Directions for this task:
Start at the line that has "Recreate this scene" and stop at the line that has "from mathutils import Matrix, Vector". Print those lines and all lines between them exactly, and nothing more.

Records provided:

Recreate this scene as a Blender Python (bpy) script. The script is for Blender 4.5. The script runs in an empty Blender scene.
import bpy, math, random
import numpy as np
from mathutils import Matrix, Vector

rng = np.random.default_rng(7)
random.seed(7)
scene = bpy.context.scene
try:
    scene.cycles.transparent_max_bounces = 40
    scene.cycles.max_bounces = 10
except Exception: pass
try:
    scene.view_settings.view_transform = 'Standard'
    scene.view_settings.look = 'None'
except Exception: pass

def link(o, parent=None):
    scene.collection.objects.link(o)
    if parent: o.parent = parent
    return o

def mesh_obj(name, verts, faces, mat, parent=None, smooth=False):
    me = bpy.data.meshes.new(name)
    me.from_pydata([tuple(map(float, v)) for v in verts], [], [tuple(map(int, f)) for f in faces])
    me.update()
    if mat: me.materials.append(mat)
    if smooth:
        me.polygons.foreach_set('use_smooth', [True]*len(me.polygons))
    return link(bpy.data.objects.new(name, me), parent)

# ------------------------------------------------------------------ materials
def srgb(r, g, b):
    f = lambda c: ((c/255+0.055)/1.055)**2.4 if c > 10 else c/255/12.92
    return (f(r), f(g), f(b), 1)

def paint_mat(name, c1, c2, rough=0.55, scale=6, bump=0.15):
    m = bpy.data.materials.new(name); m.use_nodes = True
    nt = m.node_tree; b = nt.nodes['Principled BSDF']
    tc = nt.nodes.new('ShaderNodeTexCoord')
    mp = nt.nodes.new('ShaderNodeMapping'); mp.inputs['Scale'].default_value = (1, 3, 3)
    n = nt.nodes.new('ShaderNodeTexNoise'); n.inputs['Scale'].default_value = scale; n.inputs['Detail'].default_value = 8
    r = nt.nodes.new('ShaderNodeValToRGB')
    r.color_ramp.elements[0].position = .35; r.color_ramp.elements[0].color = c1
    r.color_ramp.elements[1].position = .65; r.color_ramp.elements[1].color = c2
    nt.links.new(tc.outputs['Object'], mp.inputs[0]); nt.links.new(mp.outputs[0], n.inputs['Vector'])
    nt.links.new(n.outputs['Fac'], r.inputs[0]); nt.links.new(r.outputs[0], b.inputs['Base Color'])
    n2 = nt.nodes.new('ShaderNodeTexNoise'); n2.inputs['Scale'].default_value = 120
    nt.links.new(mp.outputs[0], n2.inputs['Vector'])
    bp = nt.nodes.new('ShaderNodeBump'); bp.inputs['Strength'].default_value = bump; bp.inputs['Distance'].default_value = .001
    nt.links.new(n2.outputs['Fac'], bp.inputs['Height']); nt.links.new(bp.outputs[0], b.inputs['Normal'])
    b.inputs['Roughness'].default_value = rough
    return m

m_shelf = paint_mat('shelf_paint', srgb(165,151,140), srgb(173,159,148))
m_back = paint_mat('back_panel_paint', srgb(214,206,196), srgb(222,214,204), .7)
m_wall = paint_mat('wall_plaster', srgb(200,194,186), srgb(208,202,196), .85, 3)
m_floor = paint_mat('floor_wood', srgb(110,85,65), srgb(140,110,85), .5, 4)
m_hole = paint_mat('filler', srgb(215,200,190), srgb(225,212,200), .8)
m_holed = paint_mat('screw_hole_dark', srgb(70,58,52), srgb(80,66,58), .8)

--

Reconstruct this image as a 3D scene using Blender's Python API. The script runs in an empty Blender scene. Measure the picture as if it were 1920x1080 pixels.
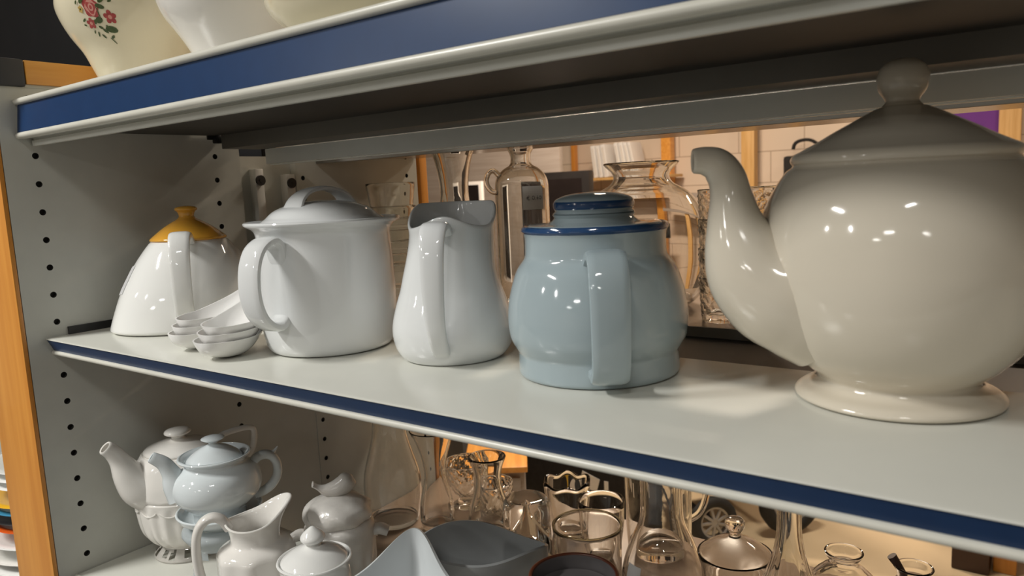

---

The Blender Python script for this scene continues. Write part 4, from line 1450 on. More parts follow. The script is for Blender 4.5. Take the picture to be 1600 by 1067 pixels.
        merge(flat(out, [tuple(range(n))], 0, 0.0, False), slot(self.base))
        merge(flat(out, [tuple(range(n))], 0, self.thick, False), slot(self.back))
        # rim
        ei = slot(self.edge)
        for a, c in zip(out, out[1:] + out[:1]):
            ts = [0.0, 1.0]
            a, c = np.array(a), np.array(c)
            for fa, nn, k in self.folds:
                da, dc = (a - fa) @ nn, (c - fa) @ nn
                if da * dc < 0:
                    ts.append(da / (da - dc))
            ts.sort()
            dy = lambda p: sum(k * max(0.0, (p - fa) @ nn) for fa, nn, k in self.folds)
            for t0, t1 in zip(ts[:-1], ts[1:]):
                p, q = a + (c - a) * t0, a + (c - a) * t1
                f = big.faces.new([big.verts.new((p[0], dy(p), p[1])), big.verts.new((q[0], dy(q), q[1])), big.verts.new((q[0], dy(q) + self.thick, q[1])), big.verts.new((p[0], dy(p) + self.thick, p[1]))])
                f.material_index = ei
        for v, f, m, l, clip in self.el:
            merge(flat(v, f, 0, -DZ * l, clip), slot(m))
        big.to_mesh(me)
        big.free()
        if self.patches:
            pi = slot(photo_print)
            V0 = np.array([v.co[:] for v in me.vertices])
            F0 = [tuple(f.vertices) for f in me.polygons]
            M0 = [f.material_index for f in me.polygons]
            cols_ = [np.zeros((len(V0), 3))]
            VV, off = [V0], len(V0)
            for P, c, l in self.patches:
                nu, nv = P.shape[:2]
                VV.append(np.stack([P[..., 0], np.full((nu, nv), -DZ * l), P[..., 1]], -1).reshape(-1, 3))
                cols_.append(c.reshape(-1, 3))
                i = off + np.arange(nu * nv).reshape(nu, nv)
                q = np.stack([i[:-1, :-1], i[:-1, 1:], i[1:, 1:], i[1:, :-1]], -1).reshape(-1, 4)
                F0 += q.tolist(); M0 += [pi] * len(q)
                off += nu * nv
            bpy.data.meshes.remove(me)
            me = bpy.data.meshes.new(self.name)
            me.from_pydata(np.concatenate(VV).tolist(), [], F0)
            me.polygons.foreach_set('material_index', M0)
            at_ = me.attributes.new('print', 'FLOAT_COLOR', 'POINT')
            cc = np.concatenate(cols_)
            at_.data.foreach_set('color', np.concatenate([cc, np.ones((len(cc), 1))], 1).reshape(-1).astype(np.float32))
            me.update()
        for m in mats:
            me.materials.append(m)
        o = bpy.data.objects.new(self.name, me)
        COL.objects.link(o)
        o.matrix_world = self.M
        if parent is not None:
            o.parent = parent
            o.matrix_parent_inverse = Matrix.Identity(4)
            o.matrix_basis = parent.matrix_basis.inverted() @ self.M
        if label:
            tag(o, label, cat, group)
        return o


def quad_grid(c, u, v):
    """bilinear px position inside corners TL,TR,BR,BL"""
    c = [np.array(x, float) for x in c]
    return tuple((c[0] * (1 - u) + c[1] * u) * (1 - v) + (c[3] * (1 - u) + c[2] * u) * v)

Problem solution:
Recreate this scene as a Blender Python (bpy) script. The script is for Blender 4.5. The script runs in an empty Blender scene.
import bpy, math, random
import numpy as np
from mathutils import Matrix, Vector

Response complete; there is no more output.